Give back all the data exactly, line by line.

Records with scene code
::::::::

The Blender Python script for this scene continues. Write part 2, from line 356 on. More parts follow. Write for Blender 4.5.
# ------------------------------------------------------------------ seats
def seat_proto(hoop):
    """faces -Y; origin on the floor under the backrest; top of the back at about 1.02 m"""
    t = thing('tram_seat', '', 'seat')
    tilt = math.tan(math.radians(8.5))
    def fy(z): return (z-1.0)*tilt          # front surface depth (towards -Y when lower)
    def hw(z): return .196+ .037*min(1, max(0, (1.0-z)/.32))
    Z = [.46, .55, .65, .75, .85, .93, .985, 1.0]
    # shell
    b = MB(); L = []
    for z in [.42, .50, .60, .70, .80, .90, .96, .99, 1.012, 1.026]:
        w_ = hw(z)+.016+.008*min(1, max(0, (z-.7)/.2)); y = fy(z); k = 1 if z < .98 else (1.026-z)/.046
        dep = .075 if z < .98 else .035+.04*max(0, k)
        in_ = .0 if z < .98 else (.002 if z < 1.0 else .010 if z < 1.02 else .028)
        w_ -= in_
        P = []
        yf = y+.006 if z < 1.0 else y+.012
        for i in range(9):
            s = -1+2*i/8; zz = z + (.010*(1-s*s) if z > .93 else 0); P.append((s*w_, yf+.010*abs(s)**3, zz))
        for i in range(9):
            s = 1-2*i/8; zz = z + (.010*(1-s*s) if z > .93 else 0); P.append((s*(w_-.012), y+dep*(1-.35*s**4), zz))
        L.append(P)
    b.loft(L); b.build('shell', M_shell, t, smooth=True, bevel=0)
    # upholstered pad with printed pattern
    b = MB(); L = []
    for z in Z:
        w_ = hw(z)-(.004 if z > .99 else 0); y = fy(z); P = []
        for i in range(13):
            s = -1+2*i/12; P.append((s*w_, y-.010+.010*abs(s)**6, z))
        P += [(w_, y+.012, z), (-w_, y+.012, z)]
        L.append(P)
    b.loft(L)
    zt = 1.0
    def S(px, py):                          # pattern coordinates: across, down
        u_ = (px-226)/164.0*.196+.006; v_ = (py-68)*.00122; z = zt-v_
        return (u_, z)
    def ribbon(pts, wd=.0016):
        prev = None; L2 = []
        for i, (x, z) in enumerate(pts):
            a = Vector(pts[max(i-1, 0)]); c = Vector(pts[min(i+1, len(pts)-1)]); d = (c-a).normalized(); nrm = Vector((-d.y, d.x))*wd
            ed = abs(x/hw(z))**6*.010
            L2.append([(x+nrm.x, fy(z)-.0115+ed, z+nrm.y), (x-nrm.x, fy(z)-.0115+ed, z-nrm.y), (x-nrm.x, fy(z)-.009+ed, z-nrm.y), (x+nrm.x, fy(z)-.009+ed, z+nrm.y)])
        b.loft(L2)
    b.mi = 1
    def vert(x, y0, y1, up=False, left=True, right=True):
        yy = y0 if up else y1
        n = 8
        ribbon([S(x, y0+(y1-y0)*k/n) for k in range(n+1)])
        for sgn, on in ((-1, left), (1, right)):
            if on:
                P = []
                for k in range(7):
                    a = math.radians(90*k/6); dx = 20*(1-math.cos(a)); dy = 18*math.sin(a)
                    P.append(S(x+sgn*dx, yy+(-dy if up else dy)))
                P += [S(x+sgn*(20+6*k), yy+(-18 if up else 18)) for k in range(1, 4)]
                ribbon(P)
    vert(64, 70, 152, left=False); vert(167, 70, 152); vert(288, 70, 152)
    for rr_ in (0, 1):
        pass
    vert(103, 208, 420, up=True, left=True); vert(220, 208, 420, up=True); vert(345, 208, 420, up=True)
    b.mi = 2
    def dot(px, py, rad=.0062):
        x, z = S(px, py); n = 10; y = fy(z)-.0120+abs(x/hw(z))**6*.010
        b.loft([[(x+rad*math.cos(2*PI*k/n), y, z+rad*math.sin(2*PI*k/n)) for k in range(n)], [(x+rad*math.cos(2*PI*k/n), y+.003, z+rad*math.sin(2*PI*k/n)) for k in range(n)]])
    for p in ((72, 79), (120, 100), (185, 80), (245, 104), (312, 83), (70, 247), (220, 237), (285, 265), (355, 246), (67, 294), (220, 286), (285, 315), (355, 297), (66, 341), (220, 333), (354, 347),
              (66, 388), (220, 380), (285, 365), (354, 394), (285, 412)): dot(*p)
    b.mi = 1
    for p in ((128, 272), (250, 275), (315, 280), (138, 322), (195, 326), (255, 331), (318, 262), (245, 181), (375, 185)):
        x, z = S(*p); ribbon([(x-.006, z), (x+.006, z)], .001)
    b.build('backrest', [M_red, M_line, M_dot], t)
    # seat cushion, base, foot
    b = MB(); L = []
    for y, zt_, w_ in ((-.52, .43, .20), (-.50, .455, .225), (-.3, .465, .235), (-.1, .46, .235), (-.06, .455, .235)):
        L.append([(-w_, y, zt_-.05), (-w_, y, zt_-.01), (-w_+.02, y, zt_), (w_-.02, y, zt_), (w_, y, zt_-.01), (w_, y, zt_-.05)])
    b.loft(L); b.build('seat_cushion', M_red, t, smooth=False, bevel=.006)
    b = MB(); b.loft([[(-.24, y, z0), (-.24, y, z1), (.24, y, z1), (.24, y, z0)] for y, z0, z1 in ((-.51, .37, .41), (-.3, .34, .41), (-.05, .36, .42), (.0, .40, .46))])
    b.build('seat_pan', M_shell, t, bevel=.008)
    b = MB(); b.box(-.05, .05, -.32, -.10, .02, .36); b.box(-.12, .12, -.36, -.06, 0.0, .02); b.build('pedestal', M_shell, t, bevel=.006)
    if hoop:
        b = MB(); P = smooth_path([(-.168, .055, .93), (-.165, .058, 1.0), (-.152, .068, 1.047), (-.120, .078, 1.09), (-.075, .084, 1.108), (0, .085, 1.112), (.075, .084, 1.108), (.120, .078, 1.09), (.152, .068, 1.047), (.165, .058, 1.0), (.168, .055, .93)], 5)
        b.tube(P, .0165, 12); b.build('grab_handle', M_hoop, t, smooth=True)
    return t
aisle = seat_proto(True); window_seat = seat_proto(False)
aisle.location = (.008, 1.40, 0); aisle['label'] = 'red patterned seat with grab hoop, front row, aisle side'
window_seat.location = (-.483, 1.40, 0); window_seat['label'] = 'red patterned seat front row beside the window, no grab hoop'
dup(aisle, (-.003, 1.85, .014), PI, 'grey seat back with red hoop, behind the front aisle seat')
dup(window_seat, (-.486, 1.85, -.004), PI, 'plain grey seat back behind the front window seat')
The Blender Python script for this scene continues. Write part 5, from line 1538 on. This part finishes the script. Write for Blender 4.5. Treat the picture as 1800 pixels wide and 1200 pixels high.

::::::::

- **Reply to the exercise**
The Blender Python script for this scene continues. Write part 2, from line 356 on. More parts follow. Write for Blender 4.5.
# ------------------------------------------------------------------ seats
def seat_proto(hoop):
    """faces -Y; origin on the floor under the backrest; top of the back at about 1.02 m"""
    t = thing('tram_seat', '', 'seat')
    tilt = math.tan(math.radians(8.5))
    def fy(z): return (z-1.0)*tilt          # front surface depth (towards -Y when lower)
    def hw(z): return .196+ .037*min(1, max(0, (1.0-z)/.32))
    Z = [.46, .55, .65, .75, .85, .93, .985, 1.0]
    # shell
    b = MB(); L = []
    for z in [.42, .50, .60, .70, .80, .90, .96, .99, 1.012, 1.026]:
        w_ = hw(z)+.016+.008*min(1, max(0, (z-.7)/.2)); y = fy(z); k = 1 if z < .98 else (1.026-z)/.046
        dep = .075 if z < .98 else .035+.04*max(0, k)
        in_ = .0 if z < .98 else (.002 if z < 1.0 else .010 if z < 1.02 else .028)
        w_ -= in_
        P = []
        yf = y+.006 if z < 1.0 else y+.012
        for i in range(9):
            s = -1+2*i/8; zz = z + (.010*(1-s*s) if z > .93 else 0); P.append((s*w_, yf+.010*abs(s)**3, zz))
        for i in range(9):
            s = 1-2*i/8; zz = z + (.010*(1-s*s) if z > .93 else 0); P.append((s*(w_-.012), y+dep*(1-.35*s**4), zz))
        L.append(P)
    b.loft(L); b.build('shell', M_shell, t, smooth=True, bevel=0)
    # upholstered pad with printed pattern
    b = MB(); L = []
    for z in Z:
        w_ = hw(z)-(.004 if z > .99 else 0); y = fy(z); P = []
        for i in range(13):
            s = -1+2*i/12; P.append((s*w_, y-.010+.010*abs(s)**6, z))
        P += [(w_, y+.012, z), (-w_, y+.012, z)]
        L.append(P)
    b.loft(L)
    zt = 1.0
    def S(px, py):                          # pattern coordinates: across, down
        u_ = (px-226)/164.0*.196+.006; v_ = (py-68)*.00122; z = zt-v_
        return (u_, z)
    def ribbon(pts, wd=.0016):
        prev = None; L2 = []
        for i, (x, z) in enumerate(pts):
            a = Vector(pts[max(i-1, 0)]); c = Vector(pts[min(i+1, len(pts)-1)]); d = (c-a).normalized(); nrm = Vector((-d.y, d.x))*wd
            ed = abs(x/hw(z))**6*.010
            L2.append([(x+nrm.x, fy(z)-.0115+ed, z+nrm.y), (x-nrm.x, fy(z)-.0115+ed, z-nrm.y), (x-nrm.x, fy(z)-.009+ed, z-nrm.y), (x+nrm.x, fy(z)-.009+ed, z+nrm.y)])
        b.loft(L2)
    b.mi = 1
    def vert(x, y0, y1, up=False, left=True, right=True):
        yy = y0 if up else y1
        n = 8
        ribbon([S(x, y0+(y1-y0)*k/n) for k in range(n+1)])
        for sgn, on in ((-1, left), (1, right)):
            if on:
                P = []
                for k in range(7):
                    a = math.radians(90*k/6); dx = 20*(1-math.cos(a)); dy = 18*math.sin(a)
                    P.append(S(x+sgn*dx, yy+(-dy if up else dy)))
                P += [S(x+sgn*(20+6*k), yy+(-18 if up else 18)) for k in range(1, 4)]
                ribbon(P)
    vert(64, 70, 152, left=False); vert(167, 70, 152); vert(288, 70, 152)
    for rr_ in (0, 1):
        pass
    vert(103, 208, 420, up=True, left=True); vert(220, 208, 420, up=True); vert(345, 208, 420, up=True)
    b.mi = 2
    def dot(px, py, rad=.0062):
        x, z = S(px, py); n = 10; y = fy(z)-.0120+abs(x/hw(z))**6*.010
        b.loft([[(x+rad*math.cos(2*PI*k/n), y, z+rad*math.sin(2*PI*k/n)) for k in range(n)], [(x+rad*math.cos(2*PI*k/n), y+.003, z+rad*math.sin(2*PI*k/n)) for k in range(n)]])
    for p in ((72, 79), (120, 100), (185, 80), (245, 104), (312, 83), (70, 247), (220, 237), (285, 265), (355, 246), (67, 294), (220, 286), (285, 315), (355, 297), (66, 341), (220, 333), (354, 347),
              (66, 388), (220, 380), (285, 365), (354, 394), (285, 412)): dot(*p)
    b.mi = 1
    for p in ((128, 272), (250, 275), (315, 280), (138, 322), (195, 326), (255, 331), (318, 262), (245, 181), (375, 185)):
        x, z = S(*p); ribbon([(x-.006, z), (x+.006, z)], .001)
    b.build('backrest', [M_red, M_line, M_dot], t)
    # seat cushion, base, foot
    b = MB(); L = []
    for y, zt_, w_ in ((-.52, .43, .20), (-.50, .455, .225), (-.3, .465, .235), (-.1, .46, .235), (-.06, .455, .235)):
        L.append([(-w_, y, zt_-.05), (-w_, y, zt_-.01), (-w_+.02, y, zt_), (w_-.02, y, zt_), (w_, y, zt_-.01), (w_, y, zt_-.05)])
    b.loft(L); b.build('seat_cushion', M_red, t, smooth=False, bevel=.006)
    b = MB(); b.loft([[(-.24, y, z0), (-.24, y, z1), (.24, y, z1), (.24, y, z0)] for y, z0, z1 in ((-.51, .37, .41), (-.3, .34, .41), (-.05, .36, .42), (.0, .40, .46))])
    b.build('seat_pan', M_shell, t, bevel=.008)
    b = MB(); b.box(-.05, .05, -.32, -.10, .02, .36); b.box(-.12, .12, -.36, -.06, 0.0, .02); b.build('pedestal', M_shell, t, bevel=.006)
    if hoop:
        b = MB(); P = smooth_path([(-.168, .055, .93), (-.165, .058, 1.0), (-.152, .068, 1.047), (-.120, .078, 1.09), (-.075, .084, 1.108), (0, .085, 1.112), (.075, .084, 1.108), (.120, .078, 1.09), (.152, .068, 1.047), (.165, .058, 1.0), (.168, .055, .93)], 5)
        b.tube(P, .0165, 12); b.build('grab_handle', M_hoop, t, smooth=True)
    return t
aisle = seat_proto(True); window_seat = seat_proto(False)
aisle.location = (.008, 1.40, 0); aisle['label'] = 'red patterned seat with grab hoop, front row, aisle side'
window_seat.location = (-.483, 1.40, 0); window_seat['label'] = 'red patterned seat front row beside the window, no grab hoop'
dup(aisle, (-.003, 1.85, .014), PI, 'grey seat back with red hoop, behind the front aisle seat')
dup(window_seat, (-.486, 1.85, -.004), PI, 'plain grey seat back behind the front window seat')
The Blender Python script for this scene continues. Write part 5, from line 1538 on. This part finishes the script. Write for Blender 4.5. Treat the picture as 1800 pixels wide and 1200 pixels high.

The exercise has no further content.